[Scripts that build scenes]
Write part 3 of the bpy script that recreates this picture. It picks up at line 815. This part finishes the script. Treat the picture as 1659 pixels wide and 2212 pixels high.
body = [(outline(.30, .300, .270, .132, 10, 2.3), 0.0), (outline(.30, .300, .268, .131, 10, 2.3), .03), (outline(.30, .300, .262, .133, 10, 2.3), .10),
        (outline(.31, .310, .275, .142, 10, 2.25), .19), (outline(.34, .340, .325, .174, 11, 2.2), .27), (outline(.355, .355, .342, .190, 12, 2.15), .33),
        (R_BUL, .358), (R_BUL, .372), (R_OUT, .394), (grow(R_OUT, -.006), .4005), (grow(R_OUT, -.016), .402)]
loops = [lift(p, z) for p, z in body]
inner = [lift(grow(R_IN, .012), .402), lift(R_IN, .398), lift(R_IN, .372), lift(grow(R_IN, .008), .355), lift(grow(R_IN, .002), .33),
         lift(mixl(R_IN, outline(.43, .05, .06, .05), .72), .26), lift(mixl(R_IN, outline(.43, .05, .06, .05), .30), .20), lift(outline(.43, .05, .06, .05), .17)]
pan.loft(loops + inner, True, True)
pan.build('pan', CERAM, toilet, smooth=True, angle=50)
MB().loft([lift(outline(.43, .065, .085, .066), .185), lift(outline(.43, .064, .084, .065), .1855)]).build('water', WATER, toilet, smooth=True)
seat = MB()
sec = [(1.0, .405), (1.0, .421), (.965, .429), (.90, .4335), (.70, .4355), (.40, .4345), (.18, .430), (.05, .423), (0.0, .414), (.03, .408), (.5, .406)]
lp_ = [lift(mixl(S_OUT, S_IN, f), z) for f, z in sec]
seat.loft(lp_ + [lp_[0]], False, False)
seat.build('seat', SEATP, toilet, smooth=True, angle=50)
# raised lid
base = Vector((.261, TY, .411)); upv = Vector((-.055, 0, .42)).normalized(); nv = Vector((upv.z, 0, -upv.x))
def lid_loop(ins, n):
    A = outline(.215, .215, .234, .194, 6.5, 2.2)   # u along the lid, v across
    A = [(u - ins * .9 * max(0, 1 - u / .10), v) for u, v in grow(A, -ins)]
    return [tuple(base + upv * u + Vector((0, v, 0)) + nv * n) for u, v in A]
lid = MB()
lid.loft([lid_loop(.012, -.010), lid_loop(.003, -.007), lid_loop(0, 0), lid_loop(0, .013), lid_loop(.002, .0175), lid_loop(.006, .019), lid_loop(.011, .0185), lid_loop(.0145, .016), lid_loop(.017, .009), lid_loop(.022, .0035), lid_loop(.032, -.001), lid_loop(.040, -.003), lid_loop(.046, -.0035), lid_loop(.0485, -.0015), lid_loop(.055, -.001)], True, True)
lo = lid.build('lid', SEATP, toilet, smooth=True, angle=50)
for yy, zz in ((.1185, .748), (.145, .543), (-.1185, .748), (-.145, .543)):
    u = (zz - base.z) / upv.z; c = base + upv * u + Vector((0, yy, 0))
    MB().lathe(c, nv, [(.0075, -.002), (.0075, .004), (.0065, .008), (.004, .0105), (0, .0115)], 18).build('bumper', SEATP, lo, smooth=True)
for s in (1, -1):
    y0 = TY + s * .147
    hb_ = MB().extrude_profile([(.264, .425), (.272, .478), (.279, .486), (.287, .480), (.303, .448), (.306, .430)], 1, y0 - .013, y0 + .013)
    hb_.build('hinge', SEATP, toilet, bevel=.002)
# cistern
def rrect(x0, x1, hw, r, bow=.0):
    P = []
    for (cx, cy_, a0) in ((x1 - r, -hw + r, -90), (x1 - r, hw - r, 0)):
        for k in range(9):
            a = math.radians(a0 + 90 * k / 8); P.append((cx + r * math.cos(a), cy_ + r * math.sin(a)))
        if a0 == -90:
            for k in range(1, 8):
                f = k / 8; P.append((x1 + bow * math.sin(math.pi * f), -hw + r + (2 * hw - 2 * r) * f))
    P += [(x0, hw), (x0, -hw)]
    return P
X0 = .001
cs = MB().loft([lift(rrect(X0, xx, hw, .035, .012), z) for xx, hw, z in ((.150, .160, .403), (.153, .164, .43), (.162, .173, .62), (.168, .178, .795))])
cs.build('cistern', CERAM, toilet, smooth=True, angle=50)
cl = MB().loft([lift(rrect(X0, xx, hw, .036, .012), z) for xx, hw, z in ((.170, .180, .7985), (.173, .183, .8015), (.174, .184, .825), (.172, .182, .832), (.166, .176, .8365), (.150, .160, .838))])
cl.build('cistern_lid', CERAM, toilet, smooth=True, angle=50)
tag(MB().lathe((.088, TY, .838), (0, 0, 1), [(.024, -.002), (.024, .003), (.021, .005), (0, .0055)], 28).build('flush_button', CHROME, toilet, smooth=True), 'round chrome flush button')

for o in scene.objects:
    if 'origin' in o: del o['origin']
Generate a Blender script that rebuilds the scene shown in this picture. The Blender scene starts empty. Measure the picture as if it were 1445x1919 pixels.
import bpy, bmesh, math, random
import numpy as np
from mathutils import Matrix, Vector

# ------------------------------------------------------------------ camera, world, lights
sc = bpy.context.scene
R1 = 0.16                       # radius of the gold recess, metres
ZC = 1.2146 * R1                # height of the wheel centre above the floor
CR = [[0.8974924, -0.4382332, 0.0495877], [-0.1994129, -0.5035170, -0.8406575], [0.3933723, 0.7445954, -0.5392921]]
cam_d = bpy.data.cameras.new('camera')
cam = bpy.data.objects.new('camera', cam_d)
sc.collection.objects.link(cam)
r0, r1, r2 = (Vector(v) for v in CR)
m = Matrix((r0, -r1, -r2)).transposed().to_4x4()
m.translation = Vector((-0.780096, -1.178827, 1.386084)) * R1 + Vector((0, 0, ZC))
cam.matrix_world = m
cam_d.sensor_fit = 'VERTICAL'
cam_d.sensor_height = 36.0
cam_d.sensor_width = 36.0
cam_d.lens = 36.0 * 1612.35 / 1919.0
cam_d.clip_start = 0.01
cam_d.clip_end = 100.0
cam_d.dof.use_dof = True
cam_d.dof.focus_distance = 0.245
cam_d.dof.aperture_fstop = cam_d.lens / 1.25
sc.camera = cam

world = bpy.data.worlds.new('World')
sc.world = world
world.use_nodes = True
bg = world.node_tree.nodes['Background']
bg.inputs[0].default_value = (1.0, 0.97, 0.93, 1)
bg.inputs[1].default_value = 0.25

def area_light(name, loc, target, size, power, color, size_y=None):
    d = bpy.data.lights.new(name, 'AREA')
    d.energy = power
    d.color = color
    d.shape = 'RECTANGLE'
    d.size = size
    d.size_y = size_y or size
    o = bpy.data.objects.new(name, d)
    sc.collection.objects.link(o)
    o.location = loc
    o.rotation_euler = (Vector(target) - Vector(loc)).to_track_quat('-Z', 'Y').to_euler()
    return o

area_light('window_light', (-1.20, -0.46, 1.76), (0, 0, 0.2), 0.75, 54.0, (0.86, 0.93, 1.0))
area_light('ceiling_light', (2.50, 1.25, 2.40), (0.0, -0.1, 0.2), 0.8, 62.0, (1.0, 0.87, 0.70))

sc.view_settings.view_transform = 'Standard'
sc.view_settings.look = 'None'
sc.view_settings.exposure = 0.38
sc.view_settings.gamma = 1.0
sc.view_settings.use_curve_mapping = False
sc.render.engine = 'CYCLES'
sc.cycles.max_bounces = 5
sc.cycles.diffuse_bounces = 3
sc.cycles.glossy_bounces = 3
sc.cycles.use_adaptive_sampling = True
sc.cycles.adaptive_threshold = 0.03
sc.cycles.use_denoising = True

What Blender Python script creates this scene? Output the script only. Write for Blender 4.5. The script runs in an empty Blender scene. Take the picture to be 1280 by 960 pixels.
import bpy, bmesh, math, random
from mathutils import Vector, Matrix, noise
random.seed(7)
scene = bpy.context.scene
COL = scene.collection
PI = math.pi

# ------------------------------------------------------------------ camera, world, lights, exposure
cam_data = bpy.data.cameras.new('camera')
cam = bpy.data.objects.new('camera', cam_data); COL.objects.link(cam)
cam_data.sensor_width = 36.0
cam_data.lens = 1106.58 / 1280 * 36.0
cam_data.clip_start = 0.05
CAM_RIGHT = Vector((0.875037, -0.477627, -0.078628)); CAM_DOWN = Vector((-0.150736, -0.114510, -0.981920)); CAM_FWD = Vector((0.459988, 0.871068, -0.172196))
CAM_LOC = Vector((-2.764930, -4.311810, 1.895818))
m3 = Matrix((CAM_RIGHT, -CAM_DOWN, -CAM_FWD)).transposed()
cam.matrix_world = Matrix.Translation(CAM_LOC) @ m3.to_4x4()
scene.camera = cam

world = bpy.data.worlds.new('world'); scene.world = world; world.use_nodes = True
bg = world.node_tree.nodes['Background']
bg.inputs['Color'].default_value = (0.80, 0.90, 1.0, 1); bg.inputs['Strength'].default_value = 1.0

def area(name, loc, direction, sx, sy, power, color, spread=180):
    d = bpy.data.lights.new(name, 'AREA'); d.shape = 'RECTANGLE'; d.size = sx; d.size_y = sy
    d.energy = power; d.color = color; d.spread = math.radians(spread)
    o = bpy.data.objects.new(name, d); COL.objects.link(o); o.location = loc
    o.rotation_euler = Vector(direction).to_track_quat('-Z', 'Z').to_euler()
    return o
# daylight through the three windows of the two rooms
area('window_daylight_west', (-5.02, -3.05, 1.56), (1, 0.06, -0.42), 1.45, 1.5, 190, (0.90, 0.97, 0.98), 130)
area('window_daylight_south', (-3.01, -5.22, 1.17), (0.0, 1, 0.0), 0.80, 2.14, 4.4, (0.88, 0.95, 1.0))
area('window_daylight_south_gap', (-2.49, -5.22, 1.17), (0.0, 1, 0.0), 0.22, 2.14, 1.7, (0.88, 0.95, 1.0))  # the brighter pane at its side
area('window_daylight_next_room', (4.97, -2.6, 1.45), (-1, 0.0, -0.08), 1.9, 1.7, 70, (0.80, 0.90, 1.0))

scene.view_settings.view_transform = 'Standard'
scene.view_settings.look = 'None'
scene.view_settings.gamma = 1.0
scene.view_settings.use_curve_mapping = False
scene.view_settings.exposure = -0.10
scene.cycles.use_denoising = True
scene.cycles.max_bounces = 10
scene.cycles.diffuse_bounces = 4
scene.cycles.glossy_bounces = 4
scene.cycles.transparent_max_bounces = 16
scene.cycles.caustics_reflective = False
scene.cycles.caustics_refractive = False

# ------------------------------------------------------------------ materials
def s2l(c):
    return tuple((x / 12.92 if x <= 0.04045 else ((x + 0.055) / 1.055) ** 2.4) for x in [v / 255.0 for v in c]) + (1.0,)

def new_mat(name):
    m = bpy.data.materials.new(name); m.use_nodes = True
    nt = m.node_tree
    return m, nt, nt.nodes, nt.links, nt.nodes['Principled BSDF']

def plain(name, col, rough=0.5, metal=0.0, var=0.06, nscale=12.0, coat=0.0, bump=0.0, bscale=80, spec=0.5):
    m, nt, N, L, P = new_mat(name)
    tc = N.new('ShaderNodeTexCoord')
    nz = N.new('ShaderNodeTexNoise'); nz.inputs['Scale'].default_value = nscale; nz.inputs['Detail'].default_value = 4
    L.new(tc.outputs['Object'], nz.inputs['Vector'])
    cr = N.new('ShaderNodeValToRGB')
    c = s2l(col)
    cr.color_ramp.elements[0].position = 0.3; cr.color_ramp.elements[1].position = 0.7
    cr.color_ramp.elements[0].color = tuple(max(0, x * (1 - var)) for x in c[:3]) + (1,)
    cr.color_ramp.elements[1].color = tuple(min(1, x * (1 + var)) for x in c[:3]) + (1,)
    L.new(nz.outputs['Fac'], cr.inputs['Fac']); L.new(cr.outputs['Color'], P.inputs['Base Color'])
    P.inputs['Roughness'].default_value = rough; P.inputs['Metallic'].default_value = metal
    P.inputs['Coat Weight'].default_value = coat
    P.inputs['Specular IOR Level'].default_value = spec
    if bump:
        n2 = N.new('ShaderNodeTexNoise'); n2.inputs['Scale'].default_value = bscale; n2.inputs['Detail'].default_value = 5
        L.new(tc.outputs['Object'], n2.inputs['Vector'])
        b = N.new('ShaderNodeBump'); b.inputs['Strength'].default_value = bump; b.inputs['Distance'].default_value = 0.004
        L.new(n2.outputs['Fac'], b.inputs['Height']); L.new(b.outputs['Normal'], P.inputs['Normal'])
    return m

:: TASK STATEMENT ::
Return only the part of the records above that opens with the line containing "What Blender Python" and closes with the line containing "PI = math.pi", ends included.

:: SOLUTION FOR THIS PROBLEM ::
What Blender Python script creates this scene? Output the script only. Write for Blender 4.5. The script runs in an empty Blender scene. Take the picture to be 1280 by 960 pixels.
import bpy, bmesh, math, random
from mathutils import Vector, Matrix, noise
random.seed(7)
scene = bpy.context.scene
COL = scene.collection
PI = math.pi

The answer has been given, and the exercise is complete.